ロープを取りだし、木にかけて滝の上に降りる。
帰り道はないかと探って見ると、大きな木の根ッこが続いているところがあり、唯一そこが登れそうだ。 ここが一番不安だったがなんとか戻れそうだ。
しばらく滑を進むとまたもや6M滝があるゴルジュ。 ここは滝周辺はぜんぜん登れそうもない。
巻き道はないかと見渡すと右上から巻けそうだ。 100Mくらい戻り右に上がる。
すると、獣道らしい道があったので、沢沿いに登りながら巻いていく。 すぐ上には8M・幅広の滝が見えてきた。

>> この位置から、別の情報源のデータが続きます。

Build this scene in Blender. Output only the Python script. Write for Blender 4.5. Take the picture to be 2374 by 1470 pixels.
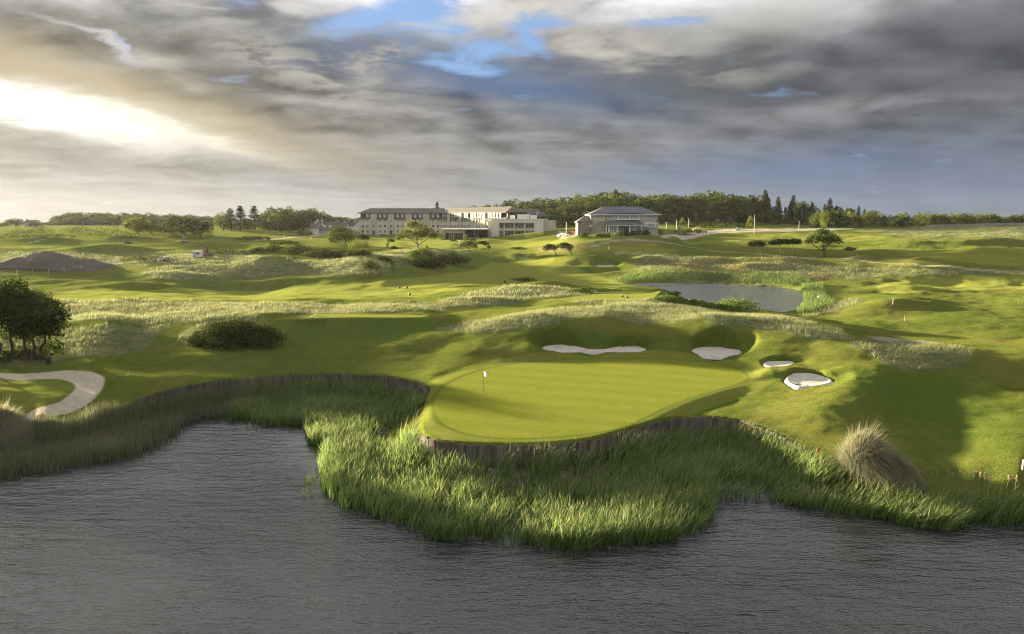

幅広の滝も巻くことを考えながら道をさがす。 そのまま右から巻けそうだったが、左側から簡単に高巻けそうだったことと、幅広の滝を下から見たかったため一旦6M滝の上に降りる。 幅広の滝は簡単に左側から巻けた。
少しいやらしい滑滝は水流を登る、ここで腰まで濡れてしまった。 滑を越すと沢は開け、明るいゴーロとなる。
ゴルジュといやらしい滝が続いたせいか、このゴーロ帯が長く感じる。 実際にも長く、1時間ほど歩く。
この間は人くさく、ドラム缶や腐ったブリキ、小沢には石積み堰堤まで見える。
やがて谷は除除に狭まり、二条10Mの滝を迎える。 この滝は右側から巻き、小沢を横切るといよいよ大滝の出番だ。
6Mくらいの滑滝を前衛にした谷の切れ間から、垂直に落ちている滝の下の部分が見えている。
ここはザックを置き、カメラだけを持って大滝を見に行ってみる。
右から小さく巻いて降りると、すぐに大滝の前の二俣に降りられた。 70Mはあるかといわれる大滝の全容が眼前に広がっていてすばらしい眺めだ。
水量は少ないが、黒々とした垂直の壁だ。 本流には滑滝を前衛とした、これまた大滝が奥に見える。
ざっと見積もったところ、左の大滝は60M、本流の大滝は30Mといったところか。 本流の大滝の横には、朽ちた大木が寄り添い、赤いれんげつつじが花を添えている。
少し尾根を登り、大滝の写真を違う角度から写真を撮ってみる。 この尾根の木には針金が巻きついている木などがあり、かなり古くから登られているらしい。
写真を撮って下に戻り、昼食とする。 正直いって、登ってくる道のりが苦しかったから、大滝も簡単に見られるとは思わなかった。 すばらしい大滝が二つも見れて大満足だ。
どうやら帰る道も、ここからなんとか戻れそうだ。
下りはロープを出来るだけ使い、パズルを解くようにして、多くの滝を慎重に降りた。 火打石谷出会いの木橋が見えてきて、やっと戻れたかと一安心。
靴は履き替えないで疲れた足で一歩一歩ひきずるように大常木林道を登り、余慶橋横に出る。 早く家を出て正解だった、かなり時間もかかり、今日は疲れた。